Why do you think it can be broken by an access to something? Does something in the RM lead you to believe that, or does some actual testing indicate that is the case?
It is certainly doesn't expect that SR is read in one instruction and DR is read on the next. That would never work with any sensible code. HAL doesn't do that. You would have to go out of your way to code that in assembly.
2024-03-07 10:37 AM - edited 2024-03-07 10:41 AM
Personally I think this is a Schrödinger's Cat problem.
I think SR will clear simply by reading DR, you don't have to look at it
On subsequent STM32 the U(S)ARTs can have sticky error bits, that must be cleared explicitly.
Just be conscious that any read of DR has the potential to change SR's state, which is why floating a debug view window over the peripheral registers is so invasive/dangerous.

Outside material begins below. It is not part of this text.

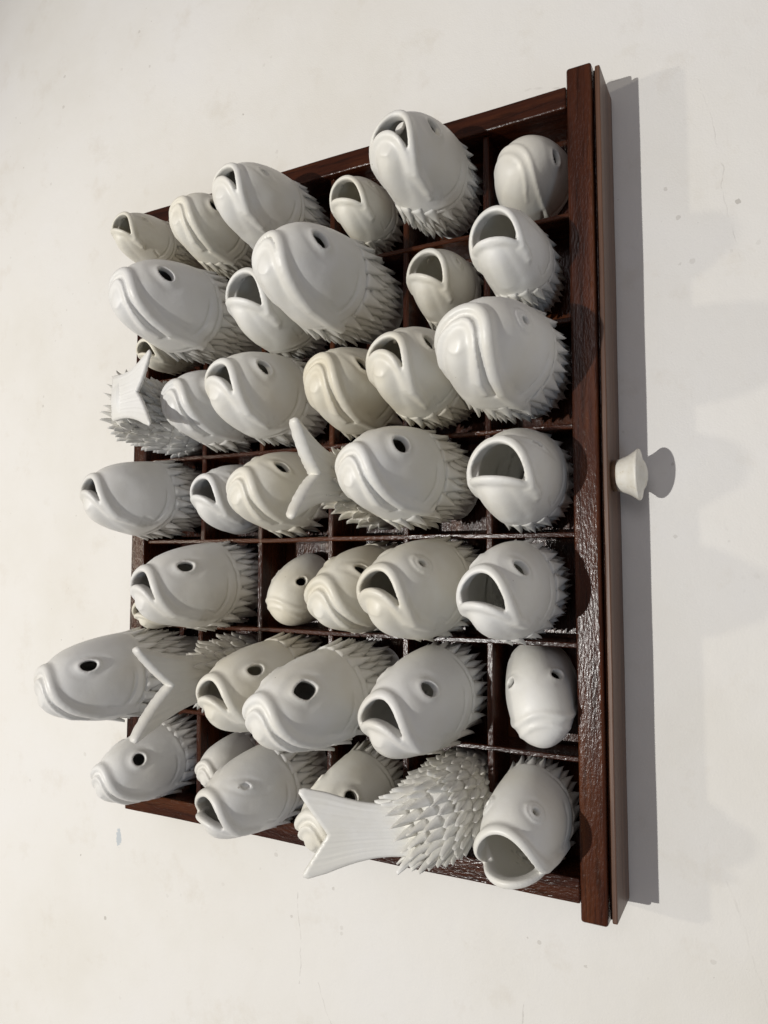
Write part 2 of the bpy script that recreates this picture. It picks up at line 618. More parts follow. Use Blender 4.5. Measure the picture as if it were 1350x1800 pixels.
def head_mesh(mouth, eye, seed, tmax=1.24):
    rnd = np.random.default_rng(seed)
    mo = dict(MOUTH[mouth])
    mo['xt'] += rnd.uniform(-0.015, 0.015)
    if mo['open']:
        mo['xl'] += rnd.uniform(-0.02, 0.02)
    gx = np.arange(-0.60, 0.62, HV)
    ny = int(0.92 / HV) | 1
    gy = (np.arange(ny) - ny // 2) * HV
    gt = np.arange(-0.085, tmax, HV)
    # z = -t ascending order
    gz = -gt[::-1]
    X, Y, Z = np.meshgrid(gx, gy, gz, indexing='ij')
    t = -gz
    s_ = np.sqrt(np.maximum(t, 0))
    a1 = np.interp(s_, SQ, A1)
    b1 = np.interp(s_, SQ, B1)
    c = np.interp(s_, SQ, _c)
    F = ((X - c) / a1)**2 + (Y / b1)**2 - t
    g = np.gradient(F, HV)
    gm = np.sqrt(g[0]**2 + g[1]**2 + g[2]**2) + 1e-3
    d0 = np.clip(F / gm, -0.25, 0.25)
    T = -Z
    Xn = X / 0.5
    tg = gill_t(Xn)
    # gill cover edge: the surface behind it drops
    st = np.clip((T - tg - 0.050) / 0.030, 0, 1)
    st = st * st * (3 - 2 * st)
    fade = np.clip((0.92 - Xn) / 0.25, 0, 1) * np.clip((Xn + 0.98) / 0.35, 0, 1)
    pre = np.exp(-((T - tg + 0.035) / 0.05)**2) * 0.006 * fade
    d = d0 + 0.060 * st - pre + 0.016 * fade * np.exp(-((T - tg + 0.012) / 0.015)**2)
    # faint line inside the gill cover
    gl = 0.145 + 0.10 * np.clip(0.1 - X, 0, 1)
    d += 0.017 * np.exp(-((T - tg + gl) / 0.016)**2) * np.clip((0.24 - np.abs(X + 0.03)) * 10, 0, 1)
    d += 0.013 * np.exp(-((X + 0.25 + 0.35 * (T - 0.78)) / 0.016)**2) * np.clip((0.10 - np.abs(T - 0.70)) * 20, 0, 1)
    # brow and cheek
    d -= 0.007 * np.exp(-(((T - 0.34) / 0.16)**2 + ((X - 0.27) / 0.07)**2)) * (np.abs(Y) > 0.05)
    d += 0.009 * np.exp(-(((T - 0.34) / 0.13)**2 + ((X - 0.06) / 0.09)**2)) * np.clip(np.abs(Y) * 8 - 0.6, 0, 1)

    # mouth: curves laid over the nose, seen from in front
    q = np.sin(np.linspace(0, 1, 15) * math.pi / 2)
    yc = mo['yc']
    arch = (1 - q**2)**mo['pw']
    gap = 0.048
    xu = mo['xc'] + (mo['xt'] - mo['xc']) * arch
    xl = mo['xc'] + (mo['xl'] - mo['xc']) * arch
    wu = 0.0 if mo['open'] else gap
    # normal offsets for a closed mouth so the two lips touch
    up = np.stack([xu + wu * (0.35 + 0.65 * arch), q * yc + wu * (1 - arch) * 0.8], 1)
    lo = np.stack([xl - gap * (1.0 if not mo['open'] else 0.25) * (0.2 + 0.8 * arch), q * yc * (0.86 if not mo['open'] else 0.99)
                   - gap * (1 - arch) * 0.4], 1)
    # the upper lip runs on behind the corner as a fold of the cheek
    ext = np.array([[up[-1, 0] - 0.035, up[-1, 1] + 0.018], [up[-1, 0] - 0.070, up[-1, 1] + 0.026], [up[-1, 0] - 0.095, up[-1, 1] + 0.022]])
    up = np.concatenate([up, ext])
    lo = np.concatenate([lo, [[lo[-1, 0] - 0.055, lo[-1, 1] + 0.012]]])

    def on_surface(xy, sink):
        tt = surf_t(xy[:, 0], xy[:, 1])
        return np.stack([xy[:, 0], xy[:, 1], -tt - sink], 1).astype(np.float32)

    band = (np.abs(d0) < 0.14) & (Y >= -1e-6) & (T < 1.0)
    P = np.stack([X[band], Y[band], Z[band]], 1).astype(np.float32)
    plain = mouth == 'plain'
    ru = np.concatenate([np.full(15, 0.060 if not plain else 0.030), [0.052, 0.038, 0.012]])
    rl = np.concatenate([np.linspace(0.060 if mo['open'] else 0.052, 0.040, 15) * (0.7 if plain else 1), [0.014]])
    PU, PL = on_surface(up, 0.004), on_surface(lo, 0.006)
    dU = poly_dist(P, PU, ru)
    dL = poly_dist(P, PL, rl)
    db = d[band]
    # chin lobe inside the lower lip
    cx = mo['xl'] - (0.290 if not mo['open'] else 0.270)
    el = np.sqrt(((P[:, 0] - cx) / 0.215)**2 + (P[:, 1] / (0.135 if mo['open'] else 0.110))**2)
    up_ = np.clip((1.15 - el) / 0.85, 0, 1)
    up_ = up_ * up_ * (3 - 2 * up_)
    amp = 0.15 if plain else (0.65 if mouth in ('wide', 'huge', 'large') else 1.0)
    db = db - amp * (0.028 * up_ - 0.008 * np.exp(-((el - 1.20) / 0.22)**2)) * np.clip((0.62 + P[:, 2]) * 8, 0, 1)
    if plain:
        dU, dL = dU + 0.013, dL + 0.026
    db = smin(db, smin(dU, dL, 0.012), 0.046)
    if not mo['open'] and not plain:
        mid = (up[:15] + lo[:15]) / 2
        mid = np.concatenate([mid, [[mid[-1, 0] - 0.05, mid[-1, 1] + 0.012]]])
        dM = poly_dist(P, on_surface(mid, -0.036), np.linspace(0.027, 0.018, 16))
        db = smax(db, -dM, 0.020)
    half = np.where(band, 0, d)
    half[band] = db
    # mirror the computed half
    m = ny // 2
    d = np.concatenate([half[:, m + 1:, :][:, ::-1, :], half[:, m:, :]], axis=1)

    # hollow shell
    d = np.maximum(d, -(d0 + 0.065))
    if mo['open']:
        ya = np.clip(np.abs(Y) / yc, 0, 1.2)
        ar = np.clip(1 - ya**2, 0, 1)**mo['pw']
        xu = mo['xc'] + (mo['xt'] - mo['xc']) * ar - 0.020
        xl = mo['xc'] + (mo['xl'] - mo['xc']) * ar + 0.016
        pr = np.minimum(np.minimum(xu - X, X - xl) * 0.85, (yc * (0.94 if mo['pw'] < 0.52 else 0.84) - np.abs(Y)) * 0.9)
        tc = float(surf_t(np.array([mo['xc']]), np.array([yc]))[0])
        pr = smin(pr, (tc * 0.86 - T) * 0.8, 0.03)
        d = smax(d, pr, 0.030)
    e = EYE[eye]
    if e is not None:
        te, xe = 0.36 + rnd.uniform(-0.03, 0.03), 0.285 + rnd.uniform(-0.015, 0.02)
        ra, rb, tu, rim, hole = e
        if plain:
            rim = rim * 0.7
        ca, sa = math.cos(tu), math.sin(tu)
        Ae, Be, Ce = [float(v) for v in prof(np.array(te))]
        ye = Be * math.sqrt(max(0.0, 1 - ((xe - Ce) / Ae)**2))
        e_ = 1e-3
        A2, B2, C2 = [float(v) for v in prof(np.array(te + e_))]
        y2 = B2 * math.sqrt(max(0.0, 1 - ((xe - C2) / A2)**2))
        y3 = Be * math.sqrt(max(0.0, 1 - ((xe + e_ - Ce) / Ae)**2))
        tt_ = np.array([0, y2 - ye, -e_]) / np.linalg.norm([0, y2 - ye, -e_])
        tx_ = np.array([e_, y3 - ye, 0])
        nn_ = np.cross(tx_, tt_)
        nn_ = nn_ / np.linalg.norm(nn_) * (1 if nn_[1] > 0 else -1)
        tx_ = np.cross(tt_, nn_)
        tx_ = tx_ * (1 if tx_[0] > 0 else -1)
        rx_, ry_, rz_ = X - xe, np.abs(Y) - ye, Z + te
        p1 = rx_ * tt_[0] + ry_ * tt_[1] + rz_ * tt_[2]
        p2 = rx_ * tx_[0] + ry_ * tx_[1] + rz_ * tx_[2]
        eu = p1 * ca + p2 * sa
        ev = -p1 * sa + p2 * ca
        if eye == 'half':
            ev = np.where(ev > 0, ev * 1.5, ev)
        if eye == 'diamond':
            rho = ((np.abs(eu) / ra)**1.5 + (np.abs(ev) / rb)**1.5)**(1 / 1.5)
        elif eye in ('almond', 'slit', 'relief'):
            rho = ((np.abs(eu) / ra)**1.35 + (np.abs(ev) / rb)**2)**(1 / 1.7)
        else:
            rho = np.sqrt((eu / ra)**2 + (ev / rb)**2)
        rm = (ra + rb) / 2
        de = (rho - 1) * rm
        near = (np.abs(Y) > 0.06) & (np.abs(rx_ * nn_[0] + ry_ * nn_[1] + rz_ * nn_[2]) < 0.16)
        d = d + np.where(near & (d0 > -0.03), (0.003 if plain else 0.006) * np.exp(-((de - 0.085) / 0.035)**2), 0)
        rimd = np.sqrt((de - rim * 0.62)**2 + (d0 + 0.004)**2) - rim * 0.72
        rimd = np.where(near & (d0 > -0.03), rimd, 0.3)
        d = smin(d, rimd, 0.022)
        if eye == 'ring':
            r2 = np.sqrt((de - 0.060)**2 + d0**2) - 0.010
            d = smin(d, np.where(near & (d0 > -0.03), r2, 0.3), 0.012)
        if hole:
            d = smax(d, np.where(near, -de, -0.3), 0.014)
        else:
            d = np.where(near, smax(d, np.where(d0 > -0.028, -(de + (0.004 if eye == 'slit' else 0.010)), -0.3), 0.012), d)
    # tiny nostril dents
    nr = np.sqrt((T - 0.17)**2 + (X - 0.20)**2 + (np.abs(Y) - 0.13)**2)
    d = smax(d, 0.022 - nr - 0.006, 0.012)
    V, Q = surface_nets(d, np.array([gx[0], gy[0], gz[0]]), HV)
    # hand-modelled irregularity
    ph = rnd.uniform(0, 6.28, (3, 3))
    kk = rnd.uniform(2.0, 5.5, (3, 3))
    off = np.zeros_like(V)
    for a in range(3):
        for b in range(3):
            off[:, a] += np.sin(V[:, b] * kk[a, b] + ph[a, b])
    V = V + 0.0075 * off
    return V, Q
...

Causes headaches on peripherals with FIFO's that present in the address space, potentially decoding over a broad range of addresses.
SR can also change independently of the APB bus accesses, and faster too.
This can be particularly problematic when using the TIM->SR &= ~1 RMW forms, the HW/IC is designed not to use those forms, but just a write which performs an atomic AND operation
2024-03-07 11:57 AM - edited 2024-03-07 12:11 PM
Why do you think it can be broken by an access to something?
I could rephrase your question as: "why do you think that a read to SR followed by a read to DR will clear the flags?".
The answer is that the sequence clears those flags because inside the USART module there's a Finite State Machine which switches its state depending on the access to USART. The access to USART occurs through APBx and the FMS presumably perform this (pseudo C):
void USART_FSM()
{
enum {
idle_state,
state_1
} fms_state = idle_state;
while (1)
{
if (read access to USART module)
{
switch (fms_state)
{
case idle_state:
{
if (read access address == USART.SR)
fms_state = state_1;
break;
}
case state_1:
{
if (read access address == USART.DR)
clear(USART.SR);
fms_state = idle_state;
break;
}
}
}
}
}
Does something in the RM lead you to believe that, or does some actual testing indicate that is the case?
Is the lacking of documentation in the RM which worries me, because I'm about to write USART+DMA drivers. I explain:
USART doesn't know if it's accessed by DMA or by CPU, it only sees that something is accessing through APB. What happens if DMA reads USART.DR after I read USART.SR? I guess that all error flags would be cleared, so every time I read SR I must manage ALL the flags. HAL cuts short: if flags are set, it resets everything, and that induce me to think that the problem I'm supposing is real.
It is certainly doesn't expect that SR is read in one instruction and DR is read on the next. That would never work with any sensible code. HAL doesn't do that. You would have to go out of your way to code that in assembly.
My way is deeper than assembly, I'm focused on what happens inside the silicon, that is the only way to have full control over things. HAL is just a way to use the FSM implemented inside STM32, and a very resource-draining way.
PS I'm gonna run tests, I will share results and sources.